- Provided records
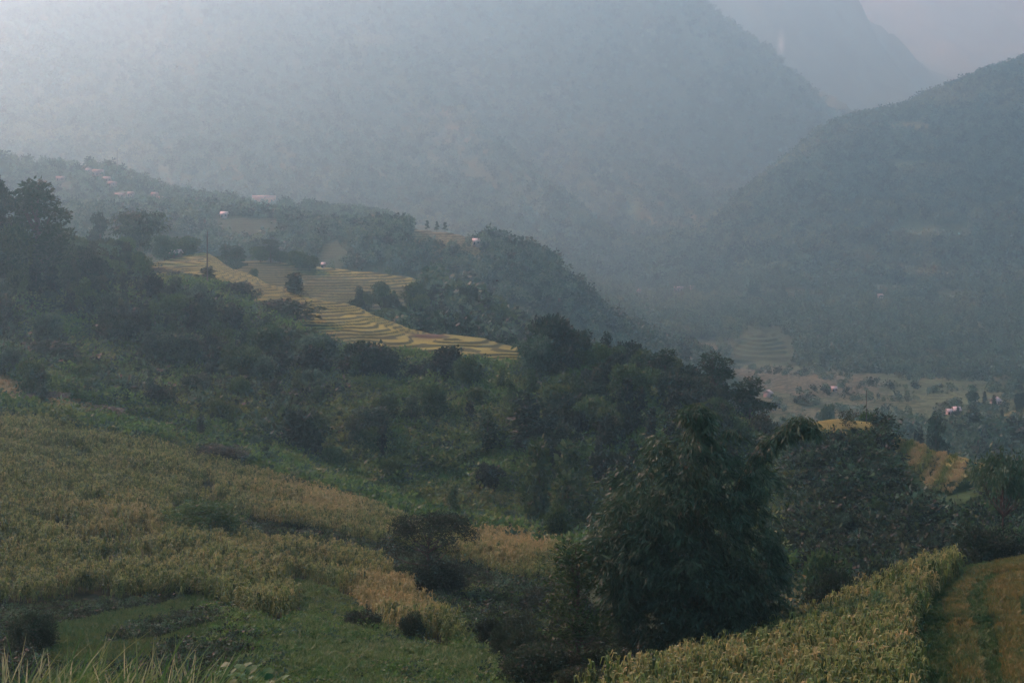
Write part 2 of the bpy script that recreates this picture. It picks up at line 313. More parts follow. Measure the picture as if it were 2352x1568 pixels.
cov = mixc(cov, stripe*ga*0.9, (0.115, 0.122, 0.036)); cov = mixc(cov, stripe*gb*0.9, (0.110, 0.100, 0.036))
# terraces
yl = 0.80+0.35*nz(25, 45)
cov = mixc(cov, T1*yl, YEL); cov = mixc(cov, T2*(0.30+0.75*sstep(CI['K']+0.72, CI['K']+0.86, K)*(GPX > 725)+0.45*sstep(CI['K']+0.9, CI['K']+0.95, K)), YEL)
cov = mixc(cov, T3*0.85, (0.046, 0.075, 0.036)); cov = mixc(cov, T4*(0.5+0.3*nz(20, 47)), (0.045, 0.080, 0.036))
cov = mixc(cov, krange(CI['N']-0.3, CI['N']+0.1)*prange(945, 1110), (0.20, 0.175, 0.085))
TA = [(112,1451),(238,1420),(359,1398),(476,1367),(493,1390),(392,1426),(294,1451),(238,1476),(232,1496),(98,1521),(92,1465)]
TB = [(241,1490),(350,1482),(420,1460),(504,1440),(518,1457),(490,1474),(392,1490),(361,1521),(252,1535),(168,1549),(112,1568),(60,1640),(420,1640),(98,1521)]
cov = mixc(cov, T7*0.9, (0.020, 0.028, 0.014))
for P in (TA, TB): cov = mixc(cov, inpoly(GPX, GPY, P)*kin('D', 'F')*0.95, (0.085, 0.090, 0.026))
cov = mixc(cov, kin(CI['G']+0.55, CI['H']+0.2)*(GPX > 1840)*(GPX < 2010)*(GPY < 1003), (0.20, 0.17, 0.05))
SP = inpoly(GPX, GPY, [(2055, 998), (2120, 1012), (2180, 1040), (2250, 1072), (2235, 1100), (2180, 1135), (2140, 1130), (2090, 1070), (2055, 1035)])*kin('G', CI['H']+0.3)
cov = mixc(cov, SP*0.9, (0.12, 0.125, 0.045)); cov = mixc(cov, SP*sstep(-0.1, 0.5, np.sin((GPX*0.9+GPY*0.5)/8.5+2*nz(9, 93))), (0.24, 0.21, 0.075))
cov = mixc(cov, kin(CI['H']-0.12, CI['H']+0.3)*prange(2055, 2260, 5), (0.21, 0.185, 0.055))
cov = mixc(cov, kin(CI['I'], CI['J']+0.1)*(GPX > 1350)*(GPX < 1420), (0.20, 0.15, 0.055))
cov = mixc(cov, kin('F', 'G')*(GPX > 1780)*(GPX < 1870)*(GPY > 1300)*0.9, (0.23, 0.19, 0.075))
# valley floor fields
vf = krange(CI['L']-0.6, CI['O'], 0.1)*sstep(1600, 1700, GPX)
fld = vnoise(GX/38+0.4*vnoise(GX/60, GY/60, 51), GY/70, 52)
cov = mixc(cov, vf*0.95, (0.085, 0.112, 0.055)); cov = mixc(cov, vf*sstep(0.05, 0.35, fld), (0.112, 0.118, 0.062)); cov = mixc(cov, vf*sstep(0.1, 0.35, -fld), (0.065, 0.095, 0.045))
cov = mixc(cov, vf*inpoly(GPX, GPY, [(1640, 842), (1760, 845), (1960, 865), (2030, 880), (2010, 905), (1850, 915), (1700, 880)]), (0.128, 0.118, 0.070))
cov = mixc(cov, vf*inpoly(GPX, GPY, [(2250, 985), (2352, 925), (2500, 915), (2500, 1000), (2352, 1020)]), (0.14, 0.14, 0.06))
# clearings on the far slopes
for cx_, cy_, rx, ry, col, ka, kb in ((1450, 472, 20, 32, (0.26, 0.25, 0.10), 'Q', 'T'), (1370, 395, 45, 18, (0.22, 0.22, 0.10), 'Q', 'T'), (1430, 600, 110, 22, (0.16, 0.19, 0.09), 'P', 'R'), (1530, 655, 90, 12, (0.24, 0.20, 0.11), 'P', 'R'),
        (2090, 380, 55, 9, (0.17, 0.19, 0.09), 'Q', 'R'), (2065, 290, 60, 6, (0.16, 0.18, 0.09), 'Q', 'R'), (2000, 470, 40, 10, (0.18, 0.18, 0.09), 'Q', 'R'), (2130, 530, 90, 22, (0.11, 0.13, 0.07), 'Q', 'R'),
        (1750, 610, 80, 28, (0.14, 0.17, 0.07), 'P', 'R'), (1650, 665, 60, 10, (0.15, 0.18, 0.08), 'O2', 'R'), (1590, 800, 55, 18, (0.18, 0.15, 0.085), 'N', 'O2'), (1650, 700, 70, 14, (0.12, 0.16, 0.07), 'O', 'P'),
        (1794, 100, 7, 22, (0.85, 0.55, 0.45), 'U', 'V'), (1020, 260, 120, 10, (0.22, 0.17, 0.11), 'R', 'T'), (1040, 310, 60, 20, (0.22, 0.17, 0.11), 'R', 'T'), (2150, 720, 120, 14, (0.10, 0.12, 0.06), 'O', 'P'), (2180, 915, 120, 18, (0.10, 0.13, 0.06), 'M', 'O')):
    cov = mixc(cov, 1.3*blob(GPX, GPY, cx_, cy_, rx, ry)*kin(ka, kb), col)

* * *

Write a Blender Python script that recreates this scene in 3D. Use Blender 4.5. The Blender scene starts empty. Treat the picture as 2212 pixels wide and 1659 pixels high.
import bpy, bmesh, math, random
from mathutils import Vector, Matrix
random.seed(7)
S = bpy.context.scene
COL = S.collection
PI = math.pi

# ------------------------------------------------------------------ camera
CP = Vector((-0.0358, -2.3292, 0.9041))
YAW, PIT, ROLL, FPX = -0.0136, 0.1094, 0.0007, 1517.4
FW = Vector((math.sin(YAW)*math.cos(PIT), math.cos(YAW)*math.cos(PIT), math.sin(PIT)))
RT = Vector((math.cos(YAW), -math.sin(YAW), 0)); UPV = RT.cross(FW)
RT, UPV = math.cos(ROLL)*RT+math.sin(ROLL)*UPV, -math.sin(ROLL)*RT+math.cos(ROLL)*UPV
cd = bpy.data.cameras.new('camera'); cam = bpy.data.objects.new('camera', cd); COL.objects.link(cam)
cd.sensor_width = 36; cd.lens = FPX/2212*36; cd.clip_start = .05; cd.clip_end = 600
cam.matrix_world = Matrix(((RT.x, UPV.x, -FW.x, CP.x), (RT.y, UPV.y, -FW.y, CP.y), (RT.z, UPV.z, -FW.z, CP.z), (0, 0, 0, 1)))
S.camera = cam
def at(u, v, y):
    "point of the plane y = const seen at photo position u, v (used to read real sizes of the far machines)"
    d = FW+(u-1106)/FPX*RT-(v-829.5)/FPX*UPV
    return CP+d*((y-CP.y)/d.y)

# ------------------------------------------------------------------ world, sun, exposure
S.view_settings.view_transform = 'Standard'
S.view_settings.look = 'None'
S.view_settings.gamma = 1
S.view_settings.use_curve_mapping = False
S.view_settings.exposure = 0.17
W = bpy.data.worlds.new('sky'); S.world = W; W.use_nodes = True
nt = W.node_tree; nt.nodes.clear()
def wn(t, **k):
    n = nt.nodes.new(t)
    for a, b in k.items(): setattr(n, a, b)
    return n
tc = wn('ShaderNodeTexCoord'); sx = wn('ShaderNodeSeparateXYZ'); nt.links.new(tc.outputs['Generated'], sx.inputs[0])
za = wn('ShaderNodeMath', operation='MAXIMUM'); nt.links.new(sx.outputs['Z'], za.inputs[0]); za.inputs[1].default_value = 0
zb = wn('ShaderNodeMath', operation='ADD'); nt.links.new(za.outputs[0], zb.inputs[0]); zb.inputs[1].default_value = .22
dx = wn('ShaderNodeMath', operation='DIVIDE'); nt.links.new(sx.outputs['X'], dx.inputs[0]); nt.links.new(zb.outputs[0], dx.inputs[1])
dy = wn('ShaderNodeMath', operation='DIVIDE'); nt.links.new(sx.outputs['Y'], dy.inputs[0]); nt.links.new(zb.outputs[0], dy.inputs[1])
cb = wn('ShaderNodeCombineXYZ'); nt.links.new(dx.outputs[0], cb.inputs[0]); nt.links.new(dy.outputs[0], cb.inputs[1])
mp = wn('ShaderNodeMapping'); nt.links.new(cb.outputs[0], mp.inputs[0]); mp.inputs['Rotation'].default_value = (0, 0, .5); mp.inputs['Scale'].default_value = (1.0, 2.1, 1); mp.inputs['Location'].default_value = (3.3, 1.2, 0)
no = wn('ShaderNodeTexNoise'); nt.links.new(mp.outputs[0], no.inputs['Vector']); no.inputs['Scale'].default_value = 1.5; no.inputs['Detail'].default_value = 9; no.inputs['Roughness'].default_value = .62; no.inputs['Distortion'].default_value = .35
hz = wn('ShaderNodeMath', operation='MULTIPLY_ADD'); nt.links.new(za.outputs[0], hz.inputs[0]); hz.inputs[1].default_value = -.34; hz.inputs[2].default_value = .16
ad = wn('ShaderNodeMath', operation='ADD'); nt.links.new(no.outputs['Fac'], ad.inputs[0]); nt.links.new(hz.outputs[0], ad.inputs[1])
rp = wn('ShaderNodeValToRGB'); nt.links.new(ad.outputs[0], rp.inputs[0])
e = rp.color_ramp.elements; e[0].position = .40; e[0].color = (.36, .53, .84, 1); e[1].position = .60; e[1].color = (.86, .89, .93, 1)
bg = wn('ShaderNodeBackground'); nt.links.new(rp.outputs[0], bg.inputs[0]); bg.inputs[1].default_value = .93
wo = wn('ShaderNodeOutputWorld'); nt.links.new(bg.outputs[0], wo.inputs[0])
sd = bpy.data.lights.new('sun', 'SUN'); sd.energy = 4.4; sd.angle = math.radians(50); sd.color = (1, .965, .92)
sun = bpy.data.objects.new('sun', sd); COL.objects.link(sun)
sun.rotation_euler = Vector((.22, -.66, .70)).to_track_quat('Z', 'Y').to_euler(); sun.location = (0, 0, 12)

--

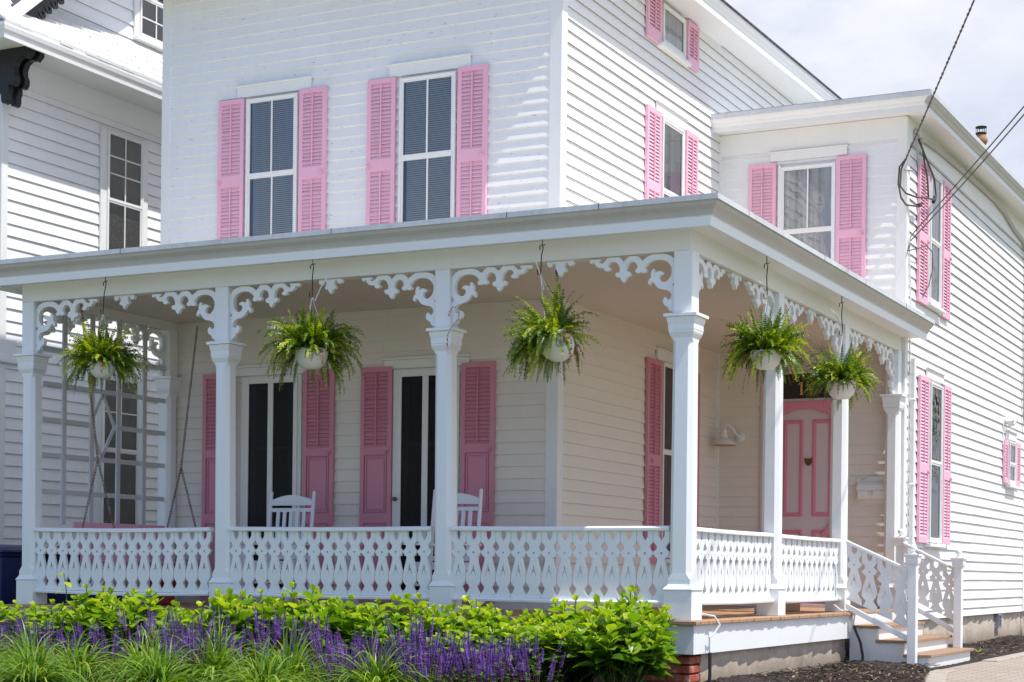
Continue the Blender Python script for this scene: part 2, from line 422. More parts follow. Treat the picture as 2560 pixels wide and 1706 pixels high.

- Required work
Reproduce exactly the lines from the one containing "Write a Blender" through the one containing "PI = math.pi", inclusive, and nothing else.

- Worked solution
Write a Blender Python script that recreates this scene in 3D. Use Blender 4.5. The Blender scene starts empty. Treat the picture as 2212 pixels wide and 1659 pixels high.
import bpy, bmesh, math, random
from mathutils import Vector, Matrix
random.seed(7)
S = bpy.context.scene
COL = S.collection
PI = math.pi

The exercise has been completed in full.